There is a three lane road near my home that T-intersects at a traffic light. One lane is right-turn only and the other is left-turn only. Motorists, such as myself, are constantly driving in the opposite lane in which they need to be in to turn so that they can pass other motorists in their required lane. Such an incident occurred this morning as I, in a rare moment of civility, raced up the right lane with all intention of turning right upon reaching the stoplight. A fellow mortorist was driving in my blindspot in the left lane and I had an inkling he might try to cut me off. Sure enough as we approached the light he sped up and attempted to cut me off. My superior driving skill and killer instinct had positioned my automobile in such a way as to prevent his transference into the lane in front of me. Upon passing him I looked pointedly out my window as he assumed the position to fall in line....

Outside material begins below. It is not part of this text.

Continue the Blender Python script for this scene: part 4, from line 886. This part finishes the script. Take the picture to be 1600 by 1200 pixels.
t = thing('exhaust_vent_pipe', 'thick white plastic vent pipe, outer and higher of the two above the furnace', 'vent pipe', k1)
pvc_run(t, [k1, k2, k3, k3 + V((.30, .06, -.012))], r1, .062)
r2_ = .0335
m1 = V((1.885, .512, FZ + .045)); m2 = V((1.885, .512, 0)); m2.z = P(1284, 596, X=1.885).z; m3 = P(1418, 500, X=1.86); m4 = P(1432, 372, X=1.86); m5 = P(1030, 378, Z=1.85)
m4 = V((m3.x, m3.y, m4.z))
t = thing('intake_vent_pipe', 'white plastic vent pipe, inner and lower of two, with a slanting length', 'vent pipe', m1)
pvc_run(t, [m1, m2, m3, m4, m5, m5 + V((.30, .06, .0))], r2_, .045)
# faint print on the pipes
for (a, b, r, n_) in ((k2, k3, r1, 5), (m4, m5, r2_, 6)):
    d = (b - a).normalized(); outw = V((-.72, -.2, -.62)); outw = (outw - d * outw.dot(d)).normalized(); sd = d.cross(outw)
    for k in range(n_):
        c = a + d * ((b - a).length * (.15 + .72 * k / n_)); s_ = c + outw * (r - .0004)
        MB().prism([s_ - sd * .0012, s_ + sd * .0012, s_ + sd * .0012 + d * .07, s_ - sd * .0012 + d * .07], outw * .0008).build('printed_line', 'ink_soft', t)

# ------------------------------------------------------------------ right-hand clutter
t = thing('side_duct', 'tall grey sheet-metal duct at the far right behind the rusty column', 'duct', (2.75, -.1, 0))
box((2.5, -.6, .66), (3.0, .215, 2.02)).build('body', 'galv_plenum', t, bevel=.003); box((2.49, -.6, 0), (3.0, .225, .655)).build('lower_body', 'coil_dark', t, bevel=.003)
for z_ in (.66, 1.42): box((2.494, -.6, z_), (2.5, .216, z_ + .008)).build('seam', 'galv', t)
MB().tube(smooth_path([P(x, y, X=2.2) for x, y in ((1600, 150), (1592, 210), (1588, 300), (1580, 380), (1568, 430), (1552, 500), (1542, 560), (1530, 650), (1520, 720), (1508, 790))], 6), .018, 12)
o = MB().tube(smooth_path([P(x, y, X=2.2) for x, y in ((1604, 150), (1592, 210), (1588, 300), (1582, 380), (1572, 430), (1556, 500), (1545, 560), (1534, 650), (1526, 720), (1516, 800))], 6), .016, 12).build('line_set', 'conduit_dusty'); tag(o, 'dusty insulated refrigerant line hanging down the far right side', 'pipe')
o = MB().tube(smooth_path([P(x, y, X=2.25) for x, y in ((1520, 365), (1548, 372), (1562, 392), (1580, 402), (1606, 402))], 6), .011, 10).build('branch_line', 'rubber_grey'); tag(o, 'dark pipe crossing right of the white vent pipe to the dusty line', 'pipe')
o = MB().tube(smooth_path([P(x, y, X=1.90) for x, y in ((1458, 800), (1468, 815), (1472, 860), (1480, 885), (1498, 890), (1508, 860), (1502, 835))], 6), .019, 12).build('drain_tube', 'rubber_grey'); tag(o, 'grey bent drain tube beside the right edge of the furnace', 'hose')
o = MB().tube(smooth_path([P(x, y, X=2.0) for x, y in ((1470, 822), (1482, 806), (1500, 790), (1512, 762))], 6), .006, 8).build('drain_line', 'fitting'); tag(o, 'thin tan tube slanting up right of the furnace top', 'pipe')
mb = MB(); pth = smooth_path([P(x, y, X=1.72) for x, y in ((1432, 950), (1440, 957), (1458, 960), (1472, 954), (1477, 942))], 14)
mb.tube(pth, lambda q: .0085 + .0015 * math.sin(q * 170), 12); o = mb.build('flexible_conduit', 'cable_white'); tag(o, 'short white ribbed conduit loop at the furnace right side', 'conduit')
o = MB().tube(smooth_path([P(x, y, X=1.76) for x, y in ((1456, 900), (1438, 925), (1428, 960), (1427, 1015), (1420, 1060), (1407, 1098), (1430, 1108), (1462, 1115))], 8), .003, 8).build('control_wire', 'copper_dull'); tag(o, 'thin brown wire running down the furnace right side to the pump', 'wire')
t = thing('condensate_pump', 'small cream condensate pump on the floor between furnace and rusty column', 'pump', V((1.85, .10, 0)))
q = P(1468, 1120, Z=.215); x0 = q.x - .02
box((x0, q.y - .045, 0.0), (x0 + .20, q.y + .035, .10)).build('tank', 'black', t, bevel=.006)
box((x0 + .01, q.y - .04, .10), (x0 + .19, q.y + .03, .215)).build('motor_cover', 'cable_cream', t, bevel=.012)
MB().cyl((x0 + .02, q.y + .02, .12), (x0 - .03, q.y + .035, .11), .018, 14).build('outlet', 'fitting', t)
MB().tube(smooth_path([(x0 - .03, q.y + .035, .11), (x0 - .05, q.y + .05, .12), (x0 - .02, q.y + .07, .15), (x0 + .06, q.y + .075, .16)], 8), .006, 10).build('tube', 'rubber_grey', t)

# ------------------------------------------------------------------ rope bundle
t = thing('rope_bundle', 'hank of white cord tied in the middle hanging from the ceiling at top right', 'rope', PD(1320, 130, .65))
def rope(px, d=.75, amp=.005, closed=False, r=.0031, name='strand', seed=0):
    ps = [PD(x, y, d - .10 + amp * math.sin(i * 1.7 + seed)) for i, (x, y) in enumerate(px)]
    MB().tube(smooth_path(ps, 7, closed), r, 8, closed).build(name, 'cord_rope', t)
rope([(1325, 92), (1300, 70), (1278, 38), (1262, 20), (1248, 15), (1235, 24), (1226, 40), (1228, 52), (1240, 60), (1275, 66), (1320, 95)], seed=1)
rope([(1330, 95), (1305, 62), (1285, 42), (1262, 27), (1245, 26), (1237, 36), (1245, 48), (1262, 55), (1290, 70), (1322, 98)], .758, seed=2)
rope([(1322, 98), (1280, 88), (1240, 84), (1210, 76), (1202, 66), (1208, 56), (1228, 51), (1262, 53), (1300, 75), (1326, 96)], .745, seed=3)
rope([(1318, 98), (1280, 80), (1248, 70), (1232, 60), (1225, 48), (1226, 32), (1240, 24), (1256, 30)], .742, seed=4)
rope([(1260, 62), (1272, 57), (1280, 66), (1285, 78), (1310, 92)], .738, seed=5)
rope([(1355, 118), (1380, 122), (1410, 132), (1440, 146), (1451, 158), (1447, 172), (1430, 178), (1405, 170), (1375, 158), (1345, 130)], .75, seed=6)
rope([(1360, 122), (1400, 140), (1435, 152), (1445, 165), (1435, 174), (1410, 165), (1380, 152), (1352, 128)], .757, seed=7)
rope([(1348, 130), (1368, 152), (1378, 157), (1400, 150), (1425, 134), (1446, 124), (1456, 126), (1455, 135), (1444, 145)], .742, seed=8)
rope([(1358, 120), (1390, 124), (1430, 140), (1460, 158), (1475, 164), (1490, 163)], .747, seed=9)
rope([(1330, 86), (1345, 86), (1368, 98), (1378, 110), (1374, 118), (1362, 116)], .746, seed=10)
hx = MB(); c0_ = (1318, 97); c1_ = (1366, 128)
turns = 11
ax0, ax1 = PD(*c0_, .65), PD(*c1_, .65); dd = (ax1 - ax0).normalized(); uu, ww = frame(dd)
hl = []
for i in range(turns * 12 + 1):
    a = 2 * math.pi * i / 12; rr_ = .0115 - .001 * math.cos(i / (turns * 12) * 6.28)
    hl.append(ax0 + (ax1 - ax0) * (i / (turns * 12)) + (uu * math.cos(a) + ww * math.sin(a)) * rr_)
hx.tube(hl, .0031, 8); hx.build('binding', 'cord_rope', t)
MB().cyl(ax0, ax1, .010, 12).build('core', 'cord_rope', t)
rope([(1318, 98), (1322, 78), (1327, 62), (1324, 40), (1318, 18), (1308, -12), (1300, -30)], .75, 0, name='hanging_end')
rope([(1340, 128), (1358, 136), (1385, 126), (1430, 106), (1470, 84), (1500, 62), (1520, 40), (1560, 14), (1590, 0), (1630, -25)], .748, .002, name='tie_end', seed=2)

To my astonishment this little 70 year old man actually stuck his tongue out at me! I was so stunned I couldn't help but smile! Most adults would just flick you off or honk right? This guy sticks his tongue out?! It was too much!

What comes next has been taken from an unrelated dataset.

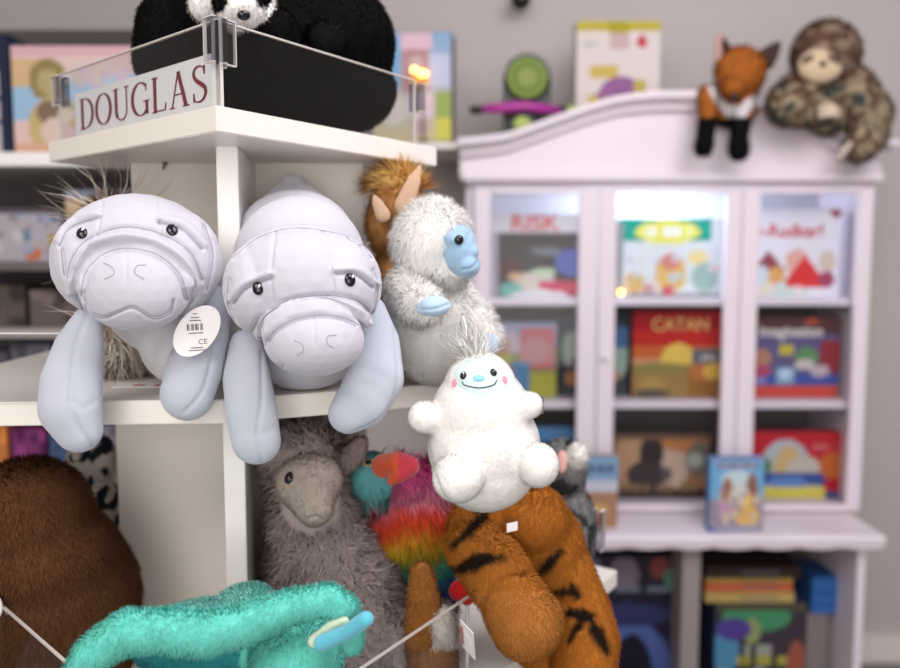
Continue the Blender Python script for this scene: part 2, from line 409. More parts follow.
GL = {
 'D': (.74, [ln(.14, 0, .14, 1, T_), ser(.11, 0, .2), ser(.11, 1, .2), stroke([(.14, .983), (.3, .983)]+arc(.3, .5, .36, .483, 90, -90)+[(.14, .017)], bw)]),
 'O': (.80, [stroke(arc(.4, .5, .34, .49, 0, 360, 48), bw)]),
 'U': (.76, [ln(.15, 1, .15, .35, T_), stroke([(.15, .36)]+arc(.39, .32, .24, .31, 180, 360)+[(.63, 1)], lambda u, tx, ty: (T_ if u < .25 else t_+.01)), ser(.15, 1), ser(.63, 1, .2)]),
 'G': (.82, [stroke(arc(.42, .5, .35, .49, 48, 318, 40), bw), ln(.68, .03, .68, .42, T_*.9), ser(.66, .42, .26), ln(.66, .72, .66, .92, t_)]),
 'L': (.62, [ln(.14, 0, .14, 1, T_), ser(.14, 1), ser(.12, 0, .2), ln(.12, .017, .54, .017, t_), ln(.54, 0, .57, .22, t_)]),
 'A': (.80, [ln(.13, 0, .38, 1, t_*1.1), ln(.38, 1, .65, 0, T_), ln(.22, .36, .54, .36, t_), ser(.13, 0, .2), ser(.65, 0, .24)]),
 'S': (.58, [stroke(spline([(.46, .80), (.42, .93), (.28, .985), (.13, .92), (.09, .76), (.18, .61), (.34, .49), (.48, .36), (.49, .2), (.40, .06), (.26, .01), (.12, .06), (.08, .22)], 50), lambda u, tx, ty: t_+(T_*1.05-t_)*max(0, 1-abs(u-.5)*2.6)), ln(.46, .74, .47, .98, t_), ln(.075, .02, .085, .27, t_)]),
}
word = 'DOUGLAS'; gap = .06; tot = sum(GL[c][0]+gap for c in word)
LH = .036; sc = (SL-.030)/tot; x = .014
RED = plain('sign_red_ink', (.22, .018, .03), .5)
for ch in word:
    w_, shp = GL[ch]; g = G(); 
    for V, F in shp:
        V3 = []; 
        for (u, v) in V: V3.append(sa+d*(x+u*sc)+Vector((0, 0, .0075+v*LH))+n*.0012)
        V4 = [p-n*.0006 for p in V3]; m_ = len(V3)
        g.add([list(p) for p in V3+V4], F+[[i+m_ for i in f[::-1]] for f in F], smooth=False)
    g.build('letter', RED, SG); x += (w_+gap)*sc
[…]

Incidentally, there must be a word that means "to stick your tongue out at someone" but I don't haven't the slightest what that might be.

Wednesday, October 19, 2005

Diaphragms

My church recently elected to read The Purpose Driven Life as a body and thus the congregation has been divvied into small groups, one of which KS and I agreed to host. The small groups meet once/week and are intended to spark soul-searching conversation among the members. The members of our small group, unfortunately, were all raised in Christian homes, thus we "know it all" and hence become distracted far too easily. Last week, for example, we couldn't stay away from the topic of sex. I swear we will all burn in hell for the sexual innuendo and snickering- during-prayer that took place last week!
This week proved better, but only slightly. Somehow, and I am quite sure this was my fault, the topic of female condoms was broached. During the course of this holy conversation KS, apparently unfamiliar with the land of diaphragms, asked "so how exactly does it work? I mean, how do they keep it from moving due to blunt force trauma?"
And that folks is the first, and I am sure the last time, I will ever here the phrase "blunt force trauma" used in a good way!

Monday, October 17, 2005

Apology

Dear Fans,

I know I have been woefully neglegent of you all over the past month. Unfortunately for you all I no longer depend solely on this blog and internet scrabble w. K to entertain me all day. I have discovered new found freedom in self-employment and am now joyfully occupied throughout most of the day. The guilt of abandoning you all, however, has finally caught up with me so I am here to regale you with tales of my most recent adventures and your most amusing stories.